Özel sektörün işleyişi bambaşka. Devlet Tiyatroları'nda herkes konservatuar mezunu. Yeni mezunlar kuruma girdikten sonra bölgelere staj yapmaya gidiyorlar. Orada pişiyorlar. Bizdeki sistem budur. Fırsat eşitliği var kurumumuzda. Bunun aksi zaten mümkün değil. 1080 tane oyuncumuz var, hepsi de fırsat eşitliğinden yararlanarak girdi. Herkes yeteneği ölçüsünde değerlendiriliyor. Yani Devlet Tiyatrosu'nda adam kayırmaca, tekelleşme gibi bir şey söz konusu değil. Aynı koşullar özel sektörde yok. Özel sektörde tekelleşme var, zaten bu yıllardır bilinen bir şey. Şimdi konuşulmaya başlandı.

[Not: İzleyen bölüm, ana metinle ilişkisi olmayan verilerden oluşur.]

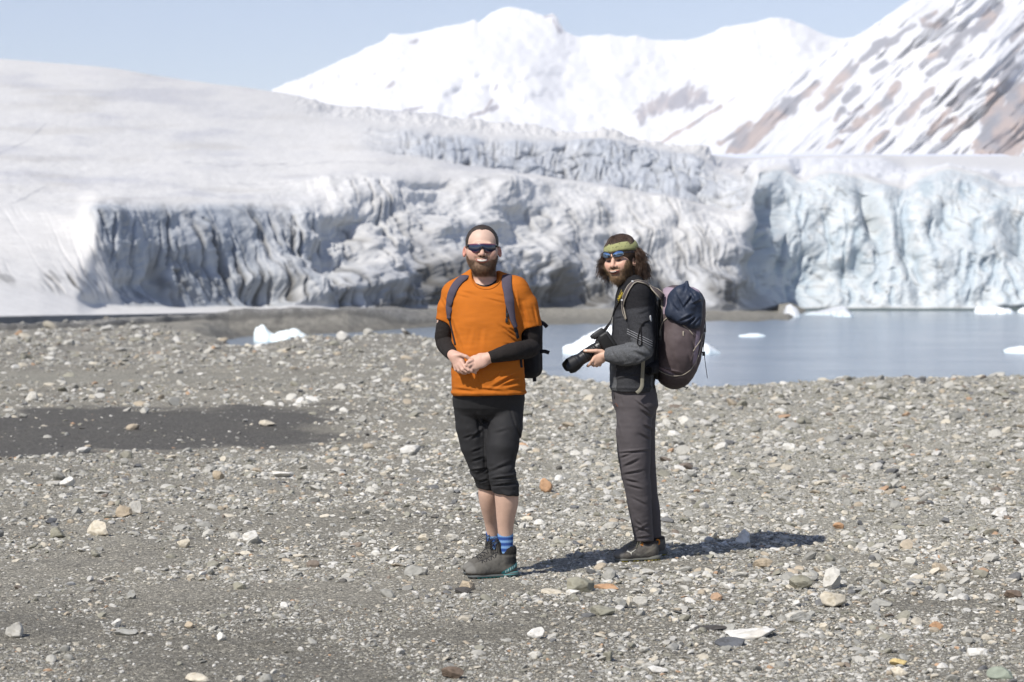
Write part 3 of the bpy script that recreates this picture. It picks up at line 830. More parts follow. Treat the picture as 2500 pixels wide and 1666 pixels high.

"KIZIMIN OYUNCULUĞA HİÇ İLGİSİ YOK"
- Kızınıza vakit ayırabiliyor musunuz?
Kızımla aynı şehirde olmam benim için avantaj. Kızım da benim gibi çok yoğun çalışıyor ama birlikte vakit geçiriyoruz. Konservatuar 1. sınıfta kendisi, hem konserler veriyor, hem de okuluna vakit ayırıyor. Kızım için müzik büyük bir tutku. Oyunculuğa hiç ilgisi olmadı. Kendisini müzik alanında geliştiriyor.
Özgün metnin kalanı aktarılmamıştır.